Burns:- Irvine, Illness & Inspiration
(Facts 28-30)

BURNS IN IRVINE

28. Robert was in Irvine from July 1781 till the spring of 1782, learning the craft of flax-dressing. Two buildings in the Glasgow Vennel vie for the honour of having been the heckling-shed where he worked. One tradition is that Burns himself knocked over the candle that burned him out, but Burns himself blamed the wife of his partner, in a drunken spree at Hogmanay (31 December).

24. Tarbolton Bachelors' Club was founded by Robert Burns on 11th November 1780 with seven companions. The rules, drawn up by Burns, stipulated that "Every man proper for a member of this Society, must have a frank, honest, open heart; above anything dirty or mean; and must be a professed lover of one or more of the female sex".
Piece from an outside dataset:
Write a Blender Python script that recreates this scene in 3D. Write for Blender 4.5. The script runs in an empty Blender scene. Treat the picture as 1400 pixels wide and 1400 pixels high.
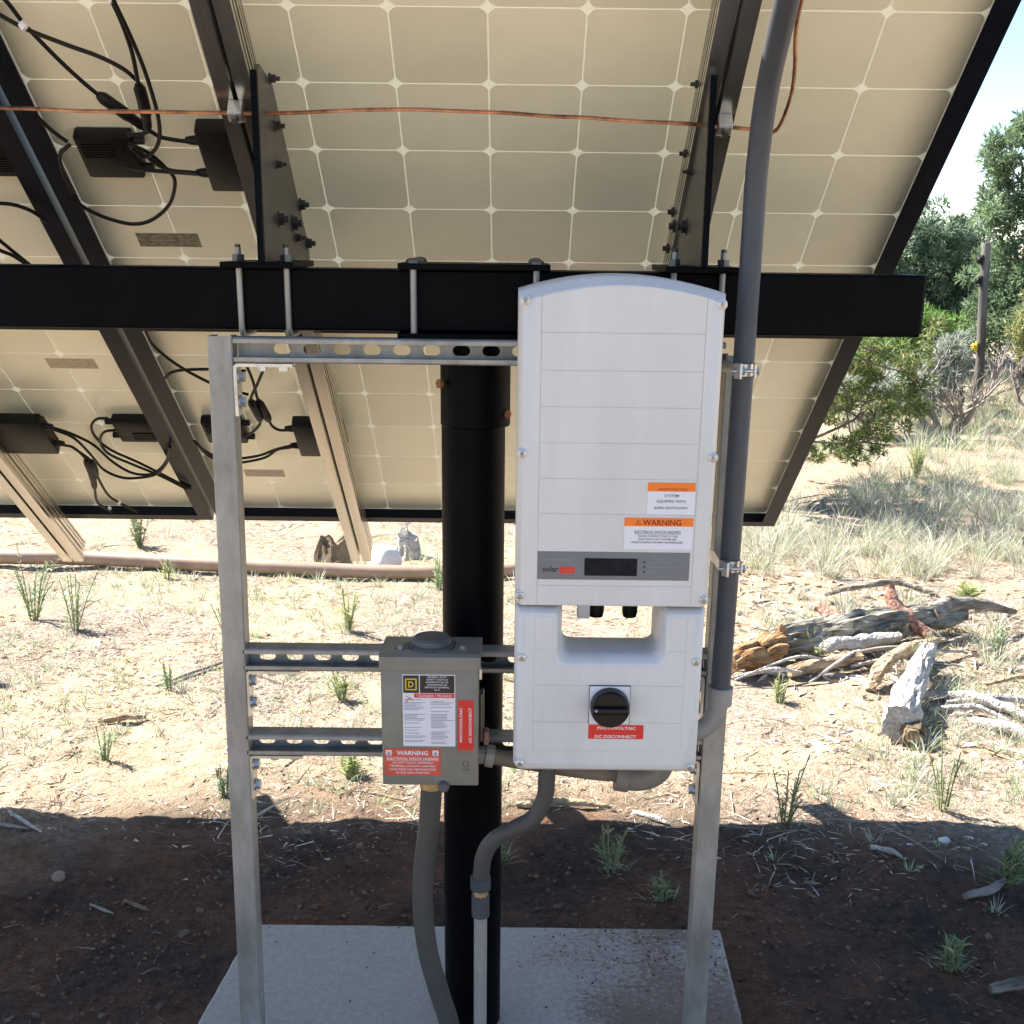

25. At a time when men of the peasantry cut their hair short, and the upper classes wore wigs or styled their hair as if they did, Burns "wore the only tied hair in the parish" according to David Sillar.

 

THE JILTED LOVER

26. Five early letters of Burns, known only as drafts, addressed to 'My dear E.' or Dear A.' have previously been identified as written to Alison or Ellison Begbie, daughter of a small farmer in Newmilns Parish and the heroine of 'The Lass of Cessnock Banks' This identification was supplied by Isabella Burns in 1850. Recent research shows that she was, in fact, Elizabeth Gebbie, probably also the heroine of 'Farewell to Eliza', one of Robert's earliest songs. Elizabeth turned him down in the summer of 1781 and married Hugh Brown, a stocking-maker who later became one of Glasgow's wealthiest hosiery manufacturers.

FREEMASONRY

27. On 4 July 1781 Burns was initiated as a freemason, in St David's Lodge, Tarbolton, No. 174, and passed and raised on 1 October the same year. He was elected Depute Master of St James's Lodge on 27 July 1784, a position he held till 1788 when he removed to Dumfriesshire. His masonic contacts opened many doors to him when he first went to Edinburgh.